Some teens want to believe that just like changing their style physically impulsively, they can change people’s perception of them online whenever they want. Teens love the idea that they are being watched and admired by others online, and many adults in their lives feed into their belief that they are followed online by lots of people.
As our digital world has expanded it has shifted more than how we spend our time and how we see others. The modern digital world has changed how we allow others to see us.
While it does seem difficult for teens to keep boundaries between the private and the personal sides of themselves online as the virtual world continues to grow, they are extremely good at self-expression online.
So many teens love to constantly update their entire day on Facebook and Twitter, from the moment they wake up to the time they go to sleep.
I recall one of my clients even updating his Twitter account in the middle of our session, telling me that he needed his ‘peeps’ to know something cool that I just said. I was very impressed that this teen wanted his peers to know that he was in counseling, and that he wanted to express himself in this way to them.
I read a great article written by the Author Peggy Orenstein in the New York Times Magazine in early August, about her struggle to reconcile her need and desire to post what she was doing on Twitter.
She spoke about the fact that at first she went on Twitter at the request of her publishers to generate publicity. However, she soon realized that it almost forced her to look closely at her feelings and experiences on the most basic level. (posting)”….was not really about my own impressions: it was about how I imagined-and wanted others to react to them."
We all have friends, family, and who knows, maybe even you…who like to have a status update on Facebook and Twitter daily if not throughout the day. Some of these updates are about everyday experiences, emotions, and some are about extraordinary opportunities. Like most online social networking experiences, these updates are probably about the hope for connection and opportunity for self-expression.
I wonder if all of us, teens and adults alike, can continue to use both the opportunity to connect and self express online, while realizing that unlike the Truman Show we are choosing to think that we may impact how others see us.
We are choosing to think that we are controlling how are others think of us. We are in a sense trying to “brand” ourselves, sell ourselves to others through our updates. We are not in a performance, even if we think we are.
If we think that our close friends are watching us, almost as an audience member, then what happens to real friendship and intimacy in our lives?

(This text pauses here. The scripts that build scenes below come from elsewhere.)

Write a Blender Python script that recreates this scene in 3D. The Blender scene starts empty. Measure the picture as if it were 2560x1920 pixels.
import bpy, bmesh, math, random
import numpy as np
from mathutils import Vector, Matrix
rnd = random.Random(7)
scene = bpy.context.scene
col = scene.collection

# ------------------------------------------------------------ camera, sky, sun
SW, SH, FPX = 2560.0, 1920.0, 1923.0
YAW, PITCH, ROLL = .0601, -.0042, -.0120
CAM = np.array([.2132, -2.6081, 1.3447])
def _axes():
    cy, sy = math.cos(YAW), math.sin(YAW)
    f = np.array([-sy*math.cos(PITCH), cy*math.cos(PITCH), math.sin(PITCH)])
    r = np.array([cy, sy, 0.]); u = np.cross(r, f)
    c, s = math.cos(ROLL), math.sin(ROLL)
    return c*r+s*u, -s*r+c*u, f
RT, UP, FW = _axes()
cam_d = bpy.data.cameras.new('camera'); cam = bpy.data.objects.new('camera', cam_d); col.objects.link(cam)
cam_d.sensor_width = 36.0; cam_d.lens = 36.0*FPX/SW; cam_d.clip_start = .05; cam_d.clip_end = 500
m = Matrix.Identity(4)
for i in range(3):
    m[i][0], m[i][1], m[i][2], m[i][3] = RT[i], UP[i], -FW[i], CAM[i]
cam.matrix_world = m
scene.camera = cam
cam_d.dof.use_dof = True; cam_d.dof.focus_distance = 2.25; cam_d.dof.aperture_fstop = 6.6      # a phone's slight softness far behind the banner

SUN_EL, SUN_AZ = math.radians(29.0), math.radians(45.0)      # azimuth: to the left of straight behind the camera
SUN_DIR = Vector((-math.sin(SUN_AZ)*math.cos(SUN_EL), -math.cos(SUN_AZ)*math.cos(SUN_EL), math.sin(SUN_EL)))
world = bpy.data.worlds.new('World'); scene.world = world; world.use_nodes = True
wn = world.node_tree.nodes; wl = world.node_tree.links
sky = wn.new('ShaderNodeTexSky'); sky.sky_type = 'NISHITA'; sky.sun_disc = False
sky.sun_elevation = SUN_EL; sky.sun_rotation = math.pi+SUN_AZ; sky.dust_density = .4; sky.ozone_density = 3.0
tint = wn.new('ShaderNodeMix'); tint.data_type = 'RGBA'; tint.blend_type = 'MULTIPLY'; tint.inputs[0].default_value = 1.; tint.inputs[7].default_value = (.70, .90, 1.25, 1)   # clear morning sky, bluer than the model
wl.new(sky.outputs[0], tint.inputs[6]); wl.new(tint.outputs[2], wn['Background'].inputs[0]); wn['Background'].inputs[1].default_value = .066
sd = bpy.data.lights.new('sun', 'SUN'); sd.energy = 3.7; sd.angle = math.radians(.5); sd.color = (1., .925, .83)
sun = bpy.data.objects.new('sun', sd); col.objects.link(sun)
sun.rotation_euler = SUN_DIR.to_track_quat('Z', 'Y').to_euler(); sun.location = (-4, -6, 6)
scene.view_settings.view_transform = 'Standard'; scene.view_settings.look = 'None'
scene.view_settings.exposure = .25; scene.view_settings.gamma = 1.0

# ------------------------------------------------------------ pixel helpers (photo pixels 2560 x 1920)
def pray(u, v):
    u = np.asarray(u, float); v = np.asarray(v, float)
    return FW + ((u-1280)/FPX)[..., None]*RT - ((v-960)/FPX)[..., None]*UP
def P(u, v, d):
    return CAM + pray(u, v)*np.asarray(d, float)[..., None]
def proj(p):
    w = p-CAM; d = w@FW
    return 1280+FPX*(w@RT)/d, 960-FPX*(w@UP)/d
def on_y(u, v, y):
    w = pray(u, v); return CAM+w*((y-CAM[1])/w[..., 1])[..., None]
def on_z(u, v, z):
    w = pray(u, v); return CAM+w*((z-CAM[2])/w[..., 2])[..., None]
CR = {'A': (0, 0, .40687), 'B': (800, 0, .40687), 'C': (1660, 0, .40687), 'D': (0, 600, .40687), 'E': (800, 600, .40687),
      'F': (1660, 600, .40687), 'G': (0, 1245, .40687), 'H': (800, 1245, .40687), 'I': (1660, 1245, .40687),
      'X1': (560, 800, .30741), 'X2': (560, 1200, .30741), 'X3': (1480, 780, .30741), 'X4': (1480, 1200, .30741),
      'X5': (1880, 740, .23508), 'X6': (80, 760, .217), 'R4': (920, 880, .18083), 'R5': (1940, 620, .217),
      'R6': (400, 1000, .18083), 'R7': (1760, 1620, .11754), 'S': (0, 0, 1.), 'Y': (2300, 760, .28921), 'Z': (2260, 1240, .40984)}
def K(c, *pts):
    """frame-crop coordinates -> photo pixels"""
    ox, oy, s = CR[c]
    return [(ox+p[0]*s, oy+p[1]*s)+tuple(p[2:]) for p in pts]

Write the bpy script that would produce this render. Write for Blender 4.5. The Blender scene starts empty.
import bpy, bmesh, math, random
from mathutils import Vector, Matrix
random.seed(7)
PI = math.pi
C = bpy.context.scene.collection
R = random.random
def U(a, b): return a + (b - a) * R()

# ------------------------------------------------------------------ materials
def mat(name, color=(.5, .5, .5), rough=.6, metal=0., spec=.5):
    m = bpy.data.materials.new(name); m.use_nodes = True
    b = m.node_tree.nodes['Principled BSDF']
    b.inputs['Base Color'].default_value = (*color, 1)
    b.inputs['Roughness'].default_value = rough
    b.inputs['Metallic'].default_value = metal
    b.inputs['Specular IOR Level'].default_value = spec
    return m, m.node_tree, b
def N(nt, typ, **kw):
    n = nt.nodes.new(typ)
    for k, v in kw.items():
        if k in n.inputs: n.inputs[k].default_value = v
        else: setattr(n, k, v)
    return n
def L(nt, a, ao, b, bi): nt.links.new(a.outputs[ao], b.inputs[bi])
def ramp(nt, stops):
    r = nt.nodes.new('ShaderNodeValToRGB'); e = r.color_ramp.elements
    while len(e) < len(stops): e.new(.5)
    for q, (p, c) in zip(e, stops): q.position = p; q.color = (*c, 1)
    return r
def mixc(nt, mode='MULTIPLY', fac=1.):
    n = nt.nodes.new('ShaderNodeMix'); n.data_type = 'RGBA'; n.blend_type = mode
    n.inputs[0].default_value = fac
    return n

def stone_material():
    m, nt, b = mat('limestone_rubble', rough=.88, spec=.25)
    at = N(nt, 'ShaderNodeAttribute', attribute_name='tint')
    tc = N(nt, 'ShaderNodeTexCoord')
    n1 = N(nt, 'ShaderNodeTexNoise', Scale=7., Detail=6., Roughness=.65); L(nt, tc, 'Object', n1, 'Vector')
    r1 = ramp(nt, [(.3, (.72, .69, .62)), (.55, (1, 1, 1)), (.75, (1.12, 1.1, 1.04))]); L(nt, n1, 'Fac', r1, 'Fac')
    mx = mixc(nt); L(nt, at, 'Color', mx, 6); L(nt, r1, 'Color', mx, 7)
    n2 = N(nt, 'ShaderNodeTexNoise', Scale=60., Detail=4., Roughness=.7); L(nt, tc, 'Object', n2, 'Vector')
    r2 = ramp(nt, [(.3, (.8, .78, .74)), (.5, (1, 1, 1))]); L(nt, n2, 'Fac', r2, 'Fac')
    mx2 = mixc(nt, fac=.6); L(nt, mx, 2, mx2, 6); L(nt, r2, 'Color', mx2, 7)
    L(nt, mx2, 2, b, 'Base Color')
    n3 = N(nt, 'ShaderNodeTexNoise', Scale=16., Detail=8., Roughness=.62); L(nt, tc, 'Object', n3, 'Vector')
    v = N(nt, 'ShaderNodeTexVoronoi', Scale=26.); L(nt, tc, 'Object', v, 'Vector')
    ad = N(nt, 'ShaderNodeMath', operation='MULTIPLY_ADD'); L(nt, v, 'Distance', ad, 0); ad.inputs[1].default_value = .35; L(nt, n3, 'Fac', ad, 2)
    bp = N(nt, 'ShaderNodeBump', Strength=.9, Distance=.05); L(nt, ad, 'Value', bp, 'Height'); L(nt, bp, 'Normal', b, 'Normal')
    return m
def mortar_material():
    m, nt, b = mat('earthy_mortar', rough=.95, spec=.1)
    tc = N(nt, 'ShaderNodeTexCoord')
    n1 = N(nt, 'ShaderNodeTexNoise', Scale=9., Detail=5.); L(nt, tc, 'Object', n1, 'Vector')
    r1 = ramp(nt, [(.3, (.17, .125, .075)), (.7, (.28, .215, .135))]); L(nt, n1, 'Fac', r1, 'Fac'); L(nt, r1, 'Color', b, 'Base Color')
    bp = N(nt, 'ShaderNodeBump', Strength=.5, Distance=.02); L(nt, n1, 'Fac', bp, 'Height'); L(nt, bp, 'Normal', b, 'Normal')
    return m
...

I wonder if it is time for us to remember as we were hopefully taught as children, not to worry about how others thought of us. Some of us dressed differently, followed the beat to our own drums, followed our hearts, reached for the stars, read books when others were playing sports, played sports when others were reading, did what was right when others didn’t…you get the point.
This is what we need to teach our children about being online, not to always worry about what others think of them, to write what is important to them, to write what helps them, to write what helps them connect to others, what allows them to self-express. Sure they should keep others feelings in mind, and do what is right. Some of us might need to remind ourselves of this lesson as well.
So for now, I hope that posting updates continues to be popular as a way to connect to others, as a way to express one’s self. As the virtual world continues to expand, so to can our attachments and bonds to others, it’s our choice.